The Breakdown: Defenseless |

The Breakdown: Defenseless

summit daily news
Summit County, Colorado
Sports editor Bryce Evans

As far as the sport is concerned, football’s certainly had better weekends than this past one. On Sunday, there were no less than six ridiculously dangerous (and unnecessary) hits in the NFL – and this was all one day after Rutgers’ Eric LeGrand was paralyzed on a helmet-to-helmet collision on a kickoff return.

In a couple of the cases, it was bad timing. But in most, the hits seemed 100 percent intentional.

Twice in the Steelers-Browns game Sunday, Pittsburgh’s James Harrison, a former defensive player of the year, threw himself, helmet-first, into Cleveland players. The first was on Joshua Cribbs (who was running the ball), and the second was on Mohamed Massaquoi, who was absolutely blindsided by the cheap shot while catching a pass.

The good news: Both players probably woke up the next day with no knowledge of whom they play for. The bad news: Once their concussions wear off, they’ll realize it’s the Browns.

Now, the league has decided to crack down harder on these hits, stating it will suspend or fine players for “dangerous” and “flagrant” hits that violate the rules, especially those that are helmet-to-helmet. (Harrison had to penny up $75,000.)
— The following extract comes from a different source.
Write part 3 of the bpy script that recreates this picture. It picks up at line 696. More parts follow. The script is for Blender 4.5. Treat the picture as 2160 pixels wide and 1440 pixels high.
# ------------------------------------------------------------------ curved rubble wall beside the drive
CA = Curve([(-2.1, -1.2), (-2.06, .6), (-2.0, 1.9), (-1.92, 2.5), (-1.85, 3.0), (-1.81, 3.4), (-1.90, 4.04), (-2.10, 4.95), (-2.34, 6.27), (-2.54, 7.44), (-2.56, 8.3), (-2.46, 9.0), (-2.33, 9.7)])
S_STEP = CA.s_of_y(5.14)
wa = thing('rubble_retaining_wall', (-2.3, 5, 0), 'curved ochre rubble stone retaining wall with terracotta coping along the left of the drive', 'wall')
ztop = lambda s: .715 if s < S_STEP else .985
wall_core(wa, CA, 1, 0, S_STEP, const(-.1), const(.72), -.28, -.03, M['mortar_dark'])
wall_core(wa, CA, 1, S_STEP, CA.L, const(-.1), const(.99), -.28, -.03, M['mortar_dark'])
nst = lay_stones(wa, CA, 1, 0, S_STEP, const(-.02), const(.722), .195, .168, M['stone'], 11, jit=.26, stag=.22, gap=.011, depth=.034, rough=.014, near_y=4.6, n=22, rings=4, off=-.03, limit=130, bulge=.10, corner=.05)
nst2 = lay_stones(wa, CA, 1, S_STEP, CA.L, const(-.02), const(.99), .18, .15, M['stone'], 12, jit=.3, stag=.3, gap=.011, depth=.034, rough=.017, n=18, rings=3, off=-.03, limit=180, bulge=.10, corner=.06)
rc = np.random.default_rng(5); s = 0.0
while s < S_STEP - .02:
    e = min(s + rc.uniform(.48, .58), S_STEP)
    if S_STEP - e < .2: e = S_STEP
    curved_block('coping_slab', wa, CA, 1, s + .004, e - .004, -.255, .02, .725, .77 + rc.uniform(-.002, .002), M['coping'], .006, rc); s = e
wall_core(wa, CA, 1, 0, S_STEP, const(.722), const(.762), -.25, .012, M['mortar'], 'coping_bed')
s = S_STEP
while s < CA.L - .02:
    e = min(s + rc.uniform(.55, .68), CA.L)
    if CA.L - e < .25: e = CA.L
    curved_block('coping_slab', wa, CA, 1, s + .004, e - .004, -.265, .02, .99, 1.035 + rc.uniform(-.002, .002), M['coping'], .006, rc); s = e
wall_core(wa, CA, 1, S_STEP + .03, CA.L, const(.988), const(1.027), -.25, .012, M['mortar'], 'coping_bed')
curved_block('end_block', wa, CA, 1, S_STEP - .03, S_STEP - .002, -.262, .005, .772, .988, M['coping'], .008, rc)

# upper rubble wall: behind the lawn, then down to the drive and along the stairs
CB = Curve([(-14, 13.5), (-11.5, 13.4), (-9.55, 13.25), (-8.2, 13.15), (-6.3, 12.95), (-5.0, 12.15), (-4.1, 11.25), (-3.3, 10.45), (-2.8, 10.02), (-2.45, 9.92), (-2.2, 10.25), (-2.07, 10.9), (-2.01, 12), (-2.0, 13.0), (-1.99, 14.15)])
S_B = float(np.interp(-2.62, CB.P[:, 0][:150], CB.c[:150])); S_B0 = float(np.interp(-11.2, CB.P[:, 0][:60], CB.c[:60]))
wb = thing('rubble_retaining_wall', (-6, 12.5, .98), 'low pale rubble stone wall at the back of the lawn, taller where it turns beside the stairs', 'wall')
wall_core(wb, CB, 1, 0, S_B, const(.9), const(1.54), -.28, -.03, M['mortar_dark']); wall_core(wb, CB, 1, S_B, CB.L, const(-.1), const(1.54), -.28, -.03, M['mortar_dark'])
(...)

Some people feel it’s just a PR move by the league; some think it’s the wrong move all together; while others say it’s the right thing to do.

Either way, the argument for helmet-to-helmet hitting doesn’t seem to exist. And when these types of collisions come in the defenseless variety, as in one of the players has no idea that a head the size of a watermelon is flying at him at an alarming speed, then there should definitely be repercussions for the players.

Throwing a hanky at the guy and giving the other team a first down isn’t enough, so the league is taking a good step.

Although, maybe the NFL should take this “defenseless” thing a little further. After all, there are dozens of actions that fall under this category each and every week, most having nothing at all to do with hitting.

For instance, what about banning defensive players from hitting opponents (who don’t have the ball) from behind? Or what about making Tom Brady’s hair illegal?

Neither can be defended, and really, the world would be a better place without them.

Some other NFL oddities (or regularities, if you look at them right) that qualify as defenseless:

– Brett Favre’s dirty-old-man routine. (Of course, I mean “old” in respect to his profession as a jeans model.) The Wrangler man definitely needs to keep his pants on while texting team employees. That would actually be a very simple rule change for the league. But, it’s all still just allegation right now. I mean, maybe it was all just a misunderstanding, and all the guy really needs is a belt.

– The Dallas Cowboys. There’s no reason that a team loaded with that much talent should be 1-4, you know, unless you count Wade Phillips, Roy Williams, Jerry Jones and Tony Romo as reasons. If nothing else, it should be illegal to mention the Cowboys and Super Bowl in the same sentence. Dang, I already broke the rule, so it starts … now.

– Self-absorbed celebration dances on plays that are meaningless, ordinary and/or obnoxious. If anyone was actually watching Tennessee and Jacksonville play on Monday Night Football (a really exciting 30-3 romp for the Titans that featured a pair of backup quarterbacks who threw for a combined 250 yards), you would have seen Chris Johnson take a handoff on fourth-and-5 with only 1:40 remaining and the game well in hand and run 35 yards to the endzone – and then do a little jig while ignoring his teammates who stood, mostly disinterested, behind him. At least we got one last shot of the dude’s gold-plated grill. Other than that, I don’t see much need for it.

– Kicking. It’s the biggest downer in the sport. I’ve never once sat through a compelling game that came down to the final play and, upon seeing the 5-foot-6, 120-pound kicker jog onto the field, said, “Whew, I’m glad all of this is coming down to the guy who looks like Squeak Scolari from ‘BASEketball.'”

I’m not sure how much the league can change with any of this stuff, but, at least, cracking down on the helmet hits is a good start.

Doing nothing, there would’ve been no defending that.